(Rows from a 3D scene dataset)
#####

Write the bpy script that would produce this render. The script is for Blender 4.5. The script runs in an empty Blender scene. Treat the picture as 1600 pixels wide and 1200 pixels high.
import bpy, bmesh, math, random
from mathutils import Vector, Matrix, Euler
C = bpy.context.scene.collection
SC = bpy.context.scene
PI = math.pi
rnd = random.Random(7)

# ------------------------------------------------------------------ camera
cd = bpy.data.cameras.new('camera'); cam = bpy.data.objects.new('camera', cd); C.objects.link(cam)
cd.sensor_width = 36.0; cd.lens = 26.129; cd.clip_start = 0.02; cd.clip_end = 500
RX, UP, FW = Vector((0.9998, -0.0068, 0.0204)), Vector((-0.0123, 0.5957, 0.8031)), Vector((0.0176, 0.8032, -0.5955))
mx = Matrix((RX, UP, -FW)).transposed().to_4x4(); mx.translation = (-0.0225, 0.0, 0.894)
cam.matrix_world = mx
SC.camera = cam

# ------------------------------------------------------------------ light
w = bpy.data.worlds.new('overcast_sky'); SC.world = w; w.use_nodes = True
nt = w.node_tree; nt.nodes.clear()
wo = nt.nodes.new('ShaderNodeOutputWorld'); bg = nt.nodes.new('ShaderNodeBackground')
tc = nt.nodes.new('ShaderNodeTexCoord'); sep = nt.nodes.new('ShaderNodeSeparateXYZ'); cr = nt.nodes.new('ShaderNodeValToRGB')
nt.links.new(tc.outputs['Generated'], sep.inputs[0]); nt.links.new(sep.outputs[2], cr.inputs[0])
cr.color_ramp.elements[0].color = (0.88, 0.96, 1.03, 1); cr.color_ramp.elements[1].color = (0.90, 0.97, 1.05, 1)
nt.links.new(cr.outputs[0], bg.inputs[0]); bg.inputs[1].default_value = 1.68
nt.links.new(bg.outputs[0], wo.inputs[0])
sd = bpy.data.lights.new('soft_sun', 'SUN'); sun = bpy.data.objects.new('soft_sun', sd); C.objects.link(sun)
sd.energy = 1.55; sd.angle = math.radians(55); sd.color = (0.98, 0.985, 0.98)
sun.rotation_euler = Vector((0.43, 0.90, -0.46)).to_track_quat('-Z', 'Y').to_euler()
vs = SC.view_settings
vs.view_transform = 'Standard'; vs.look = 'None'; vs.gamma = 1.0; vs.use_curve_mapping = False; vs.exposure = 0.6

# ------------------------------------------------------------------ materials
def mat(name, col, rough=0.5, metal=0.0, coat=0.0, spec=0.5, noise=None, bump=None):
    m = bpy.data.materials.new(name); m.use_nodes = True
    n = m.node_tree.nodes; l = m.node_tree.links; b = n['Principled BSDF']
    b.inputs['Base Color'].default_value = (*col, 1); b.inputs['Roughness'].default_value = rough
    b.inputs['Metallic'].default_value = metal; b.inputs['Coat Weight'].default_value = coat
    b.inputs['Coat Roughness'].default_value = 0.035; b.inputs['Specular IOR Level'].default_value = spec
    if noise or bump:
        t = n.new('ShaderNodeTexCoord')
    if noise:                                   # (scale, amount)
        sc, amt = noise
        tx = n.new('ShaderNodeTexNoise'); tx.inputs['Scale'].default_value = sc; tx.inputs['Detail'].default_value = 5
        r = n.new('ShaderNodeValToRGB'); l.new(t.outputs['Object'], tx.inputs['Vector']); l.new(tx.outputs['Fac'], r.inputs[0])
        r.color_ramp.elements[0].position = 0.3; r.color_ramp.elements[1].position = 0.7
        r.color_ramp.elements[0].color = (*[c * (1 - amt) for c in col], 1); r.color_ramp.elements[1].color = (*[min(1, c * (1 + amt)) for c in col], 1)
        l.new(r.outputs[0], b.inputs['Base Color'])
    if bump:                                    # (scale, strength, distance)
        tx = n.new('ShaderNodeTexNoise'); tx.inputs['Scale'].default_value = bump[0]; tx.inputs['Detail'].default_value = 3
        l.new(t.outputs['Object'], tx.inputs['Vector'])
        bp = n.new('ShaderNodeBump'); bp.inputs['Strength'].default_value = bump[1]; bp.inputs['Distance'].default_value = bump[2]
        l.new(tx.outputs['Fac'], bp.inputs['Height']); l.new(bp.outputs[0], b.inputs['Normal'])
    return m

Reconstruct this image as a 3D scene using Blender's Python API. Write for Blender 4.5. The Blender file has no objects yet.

#####

● PROBLEM STATEMENT
Each line of the material above needs to be quoted exactly, please.

● CORRECT OUTPUT
Write the bpy script that would produce this render. The script is for Blender 4.5. The script runs in an empty Blender scene. Treat the picture as 1600 pixels wide and 1200 pixels high.
import bpy, bmesh, math, random
from mathutils import Vector, Matrix, Euler
C = bpy.context.scene.collection
SC = bpy.context.scene
PI = math.pi
rnd = random.Random(7)

# ------------------------------------------------------------------ camera
cd = bpy.data.cameras.new('camera'); cam = bpy.data.objects.new('camera', cd); C.objects.link(cam)
cd.sensor_width = 36.0; cd.lens = 26.129; cd.clip_start = 0.02; cd.clip_end = 500
RX, UP, FW = Vector((0.9998, -0.0068, 0.0204)), Vector((-0.0123, 0.5957, 0.8031)), Vector((0.0176, 0.8032, -0.5955))
mx = Matrix((RX, UP, -FW)).transposed().to_4x4(); mx.translation = (-0.0225, 0.0, 0.894)
cam.matrix_world = mx
SC.camera = cam

# ------------------------------------------------------------------ light
w = bpy.data.worlds.new('overcast_sky'); SC.world = w; w.use_nodes = True
nt = w.node_tree; nt.nodes.clear()
wo = nt.nodes.new('ShaderNodeOutputWorld'); bg = nt.nodes.new('ShaderNodeBackground')
tc = nt.nodes.new('ShaderNodeTexCoord'); sep = nt.nodes.new('ShaderNodeSeparateXYZ'); cr = nt.nodes.new('ShaderNodeValToRGB')
nt.links.new(tc.outputs['Generated'], sep.inputs[0]); nt.links.new(sep.outputs[2], cr.inputs[0])
cr.color_ramp.elements[0].color = (0.88, 0.96, 1.03, 1); cr.color_ramp.elements[1].color = (0.90, 0.97, 1.05, 1)
nt.links.new(cr.outputs[0], bg.inputs[0]); bg.inputs[1].default_value = 1.68
nt.links.new(bg.outputs[0], wo.inputs[0])
sd = bpy.data.lights.new('soft_sun', 'SUN'); sun = bpy.data.objects.new('soft_sun', sd); C.objects.link(sun)
sd.energy = 1.55; sd.angle = math.radians(55); sd.color = (0.98, 0.985, 0.98)
sun.rotation_euler = Vector((0.43, 0.90, -0.46)).to_track_quat('-Z', 'Y').to_euler()
vs = SC.view_settings
vs.view_transform = 'Standard'; vs.look = 'None'; vs.gamma = 1.0; vs.use_curve_mapping = False; vs.exposure = 0.6

# ------------------------------------------------------------------ materials
def mat(name, col, rough=0.5, metal=0.0, coat=0.0, spec=0.5, noise=None, bump=None):
    m = bpy.data.materials.new(name); m.use_nodes = True
    n = m.node_tree.nodes; l = m.node_tree.links; b = n['Principled BSDF']
    b.inputs['Base Color'].default_value = (*col, 1); b.inputs['Roughness'].default_value = rough
    b.inputs['Metallic'].default_value = metal; b.inputs['Coat Weight'].default_value = coat
    b.inputs['Coat Roughness'].default_value = 0.035; b.inputs['Specular IOR Level'].default_value = spec
    if noise or bump:
        t = n.new('ShaderNodeTexCoord')
    if noise:                                   # (scale, amount)
        sc, amt = noise
        tx = n.new('ShaderNodeTexNoise'); tx.inputs['Scale'].default_value = sc; tx.inputs['Detail'].default_value = 5
        r = n.new('ShaderNodeValToRGB'); l.new(t.outputs['Object'], tx.inputs['Vector']); l.new(tx.outputs['Fac'], r.inputs[0])
        r.color_ramp.elements[0].position = 0.3; r.color_ramp.elements[1].position = 0.7
        r.color_ramp.elements[0].color = (*[c * (1 - amt) for c in col], 1); r.color_ramp.elements[1].color = (*[min(1, c * (1 + amt)) for c in col], 1)
        l.new(r.outputs[0], b.inputs['Base Color'])
    if bump:                                    # (scale, strength, distance)
        tx = n.new('ShaderNodeTexNoise'); tx.inputs['Scale'].default_value = bump[0]; tx.inputs['Detail'].default_value = 3
        l.new(t.outputs['Object'], tx.inputs['Vector'])
        bp = n.new('ShaderNodeBump'); bp.inputs['Strength'].default_value = bump[1]; bp.inputs['Distance'].default_value = bump[2]
        l.new(tx.outputs['Fac'], bp.inputs['Height']); l.new(bp.outputs[0], b.inputs['Normal'])
    return m

Reconstruct this image as a 3D scene using Blender's Python API. Write for Blender 4.5. The Blender file has no objects yet.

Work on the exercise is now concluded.